Bij brief van 8 juli 1999 hebben burgemeester en wethouders van Almelo (hierna: burgemeester en wethouders) de subsidie aan appellante over het jaar 1996 vastgesteld op ƒ 134.609,-- en over de jaren 1997 en 1998 een voorschot toegekend van respectievelijk ƒ 118.612,-- en ƒ 57.760,--.
Bij besluit van 18 februari 2000 hebben burgemeester en wethouders het daartegen gemaakte bezwaar ongegrond verklaard. Dit besluit en het advies van commissie van advies voor bezwaar- en beroepschriften en klachten van 9 februari 2000, waarnaar in het besluit wordt verwezen, zijn aangehecht.
Bij uitspraak van 27 november 2000, verzonden op dezelfde dag, heeft de arrondissementsrechtbank te Almelo (hierna: de rechtbank) het daartegen ingestelde beroep ongegrond verklaard. Deze uitspraak is aangehecht.
Tegen deze uitspraak heeft appellante bij brief van 5 januari 2001, bij de Raad van State ingekomen op dezelfde dag, hoger beroep ingesteld. Deze brief is aangehecht.
Bij brief van 16 februari 2001 hebben burgemeester en wethouders een memorie van antwoord ingediend.
De Afdeling heeft de zaak ter zitting behandeld op 14 mei 2001, waar appellante, vertegenwoordigd door mr. P.J.G. van der Donck, advocaat te Nunspeet, en A.V.W. van Ulden, directeur van de Stichting, en burgemeester en wethouders, vertegenwoordigd door H.Tuller en A.E. Oude Alink, ambtenaren der gemeente, zijn verschenen.
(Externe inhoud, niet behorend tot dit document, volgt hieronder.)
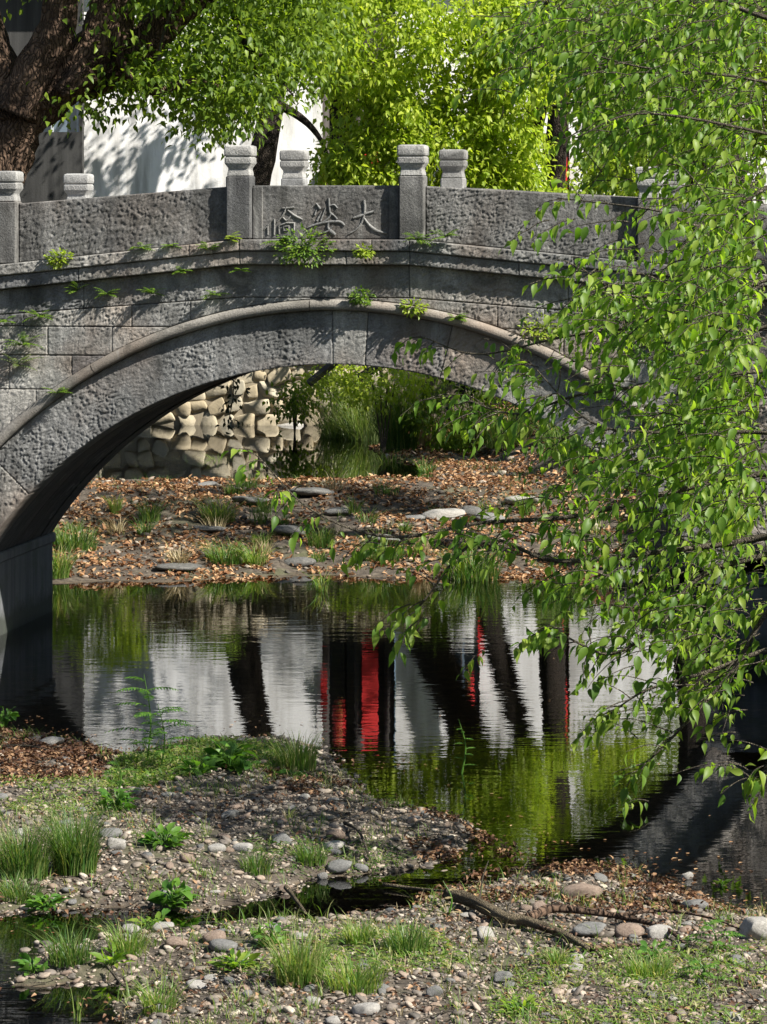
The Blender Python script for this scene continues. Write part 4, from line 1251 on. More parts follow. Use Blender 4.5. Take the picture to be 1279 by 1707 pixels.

2.1. Ingevolge artikel 2, eerste lid, van de Regeling kinderopvang en buitenschoolse opvang alleenstaande ouders van 1996 (hierna: de Regeling) verleent de Minister van Sociale Zaken en Werkgelegenheid op aanvraag aan een gemeente subsidie als tegemoetkoming in de kosten van het realiseren van nieuwe kinderopvangplaatsen ten behoeve van bepaalde categorieën alleenstaande ouders.
Ingevolge artikel 2, derde lid, aanhef en onder b, van de Regeling kunnen kosten van kinderopvangplaatsen ontstaan door het betalen van een vergoeding aan een derde instelling op grond van een schriftelijke overeenkomst, waarbij die derde zich jegens de gemeente verplicht heeft tot het bieden van een of meer kinderopvangplaatsen.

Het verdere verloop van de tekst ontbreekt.